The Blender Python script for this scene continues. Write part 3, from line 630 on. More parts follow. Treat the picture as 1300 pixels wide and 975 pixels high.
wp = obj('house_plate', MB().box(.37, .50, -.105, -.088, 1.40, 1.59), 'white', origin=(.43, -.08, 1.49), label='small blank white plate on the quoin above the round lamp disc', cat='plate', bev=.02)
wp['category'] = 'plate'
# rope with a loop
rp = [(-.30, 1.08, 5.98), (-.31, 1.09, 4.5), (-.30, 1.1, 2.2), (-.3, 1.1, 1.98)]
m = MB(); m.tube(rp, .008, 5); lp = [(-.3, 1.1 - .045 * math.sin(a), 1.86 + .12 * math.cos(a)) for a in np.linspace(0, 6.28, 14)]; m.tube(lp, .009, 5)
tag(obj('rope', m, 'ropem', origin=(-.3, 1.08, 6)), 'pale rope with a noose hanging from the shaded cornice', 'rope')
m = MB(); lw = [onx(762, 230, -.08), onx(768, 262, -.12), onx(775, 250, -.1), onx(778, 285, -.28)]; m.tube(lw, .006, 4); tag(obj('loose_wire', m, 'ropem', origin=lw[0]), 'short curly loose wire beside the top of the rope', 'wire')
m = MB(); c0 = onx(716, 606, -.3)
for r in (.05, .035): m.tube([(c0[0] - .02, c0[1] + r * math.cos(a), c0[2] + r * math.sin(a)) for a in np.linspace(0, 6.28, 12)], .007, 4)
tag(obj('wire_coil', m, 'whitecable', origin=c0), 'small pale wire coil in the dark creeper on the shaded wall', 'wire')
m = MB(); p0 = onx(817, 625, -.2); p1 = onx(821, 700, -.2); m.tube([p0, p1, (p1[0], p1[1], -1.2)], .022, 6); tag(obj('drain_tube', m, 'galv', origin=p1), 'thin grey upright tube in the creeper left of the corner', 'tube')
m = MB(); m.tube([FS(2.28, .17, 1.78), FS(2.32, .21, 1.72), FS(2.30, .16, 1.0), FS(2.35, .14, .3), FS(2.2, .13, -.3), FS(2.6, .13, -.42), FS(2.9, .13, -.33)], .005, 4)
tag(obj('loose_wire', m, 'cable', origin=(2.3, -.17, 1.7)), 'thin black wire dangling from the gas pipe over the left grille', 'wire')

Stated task
Each line of the material should be echoed exactly.

Result
The Blender Python script for this scene continues. Write part 3, from line 630 on. More parts follow. Treat the picture as 1300 pixels wide and 975 pixels high.
wp = obj('house_plate', MB().box(.37, .50, -.105, -.088, 1.40, 1.59), 'white', origin=(.43, -.08, 1.49), label='small blank white plate on the quoin above the round lamp disc', cat='plate', bev=.02)
wp['category'] = 'plate'
# rope with a loop
rp = [(-.30, 1.08, 5.98), (-.31, 1.09, 4.5), (-.30, 1.1, 2.2), (-.3, 1.1, 1.98)]
m = MB(); m.tube(rp, .008, 5); lp = [(-.3, 1.1 - .045 * math.sin(a), 1.86 + .12 * math.cos(a)) for a in np.linspace(0, 6.28, 14)]; m.tube(lp, .009, 5)
tag(obj('rope', m, 'ropem', origin=(-.3, 1.08, 6)), 'pale rope with a noose hanging from the shaded cornice', 'rope')
m = MB(); lw = [onx(762, 230, -.08), onx(768, 262, -.12), onx(775, 250, -.1), onx(778, 285, -.28)]; m.tube(lw, .006, 4); tag(obj('loose_wire', m, 'ropem', origin=lw[0]), 'short curly loose wire beside the top of the rope', 'wire')
m = MB(); c0 = onx(716, 606, -.3)
for r in (.05, .035): m.tube([(c0[0] - .02, c0[1] + r * math.cos(a), c0[2] + r * math.sin(a)) for a in np.linspace(0, 6.28, 12)], .007, 4)
tag(obj('wire_coil', m, 'whitecable', origin=c0), 'small pale wire coil in the dark creeper on the shaded wall', 'wire')
m = MB(); p0 = onx(817, 625, -.2); p1 = onx(821, 700, -.2); m.tube([p0, p1, (p1[0], p1[1], -1.2)], .022, 6); tag(obj('drain_tube', m, 'galv', origin=p1), 'thin grey upright tube in the creeper left of the corner', 'tube')
m = MB(); m.tube([FS(2.28, .17, 1.78), FS(2.32, .21, 1.72), FS(2.30, .16, 1.0), FS(2.35, .14, .3), FS(2.2, .13, -.3), FS(2.6, .13, -.42), FS(2.9, .13, -.33)], .005, 4)
tag(obj('loose_wire', m, 'cable', origin=(2.3, -.17, 1.7)), 'thin black wire dangling from the gas pipe over the left grille', 'wire')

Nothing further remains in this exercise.